Örneğin resmi adı “Külliye” olan “Cumhurbaşkanlığı Sarayı”, “AOÇ” alanına kuruldu. Ardından “Ankapark” inşa edildi. Derken, Atatürk mirasının 37 dönümü de büyükelçilik binası yapılsın diye “TOKİ” tarafından ABD’ye satıldı. Evet satıldı. Tüm bu satış ve tahsislere başta “Mimarlar Odası” olmak üzere sayısız dava açıldı.
“Mimarlar Odası Ankara Şubesi” Başkanı Tezcan Karakuş Candan, dün yangın üzerine yayımladığı mesajda “ekolojik bütünlüğün parçalandığını, yangına müdahale edilecek orman yoluna geçilemediğini” belirtip şöyle diyordu:
“Sonra da yolu Ankaralıların konforu için yapılıyor deniliyor… Söz konusu ‘Atatürk Orman Çiftliği’ ise konfor lafı güzaftır…”
“Meczup” Meczup mudur?
“AOÇ” yangınıyla ilgili bir soruşturma başlatılırsa, aydınlanması gereken ilk konu şu olmalı: “AOÇ”yi yakan kişi gerçekten bir “meczup” mudur? Bu sorunun yanıtı sanılandan önemli.
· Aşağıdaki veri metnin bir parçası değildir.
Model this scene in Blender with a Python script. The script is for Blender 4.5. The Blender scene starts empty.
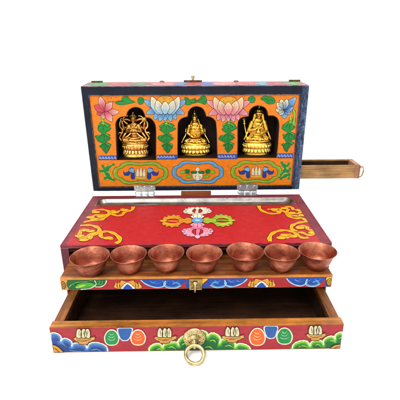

Ülkede suçlar tarihine bakıldığında ceza almamak üzerine kurgulanmış ve arkasında başka çıkar odaklarının bulunduğu birçok “meczup” işi suç olduğu hatırlanacaktır.
Siyasal iktidarlar ve yerel yönetimlerin “ortak çalışması”yla (!) yıllar içinde eriye eriye yarısı götürülen “AOÇ”ye yapılan kötülükler bir gün son bulur mu dersiniz?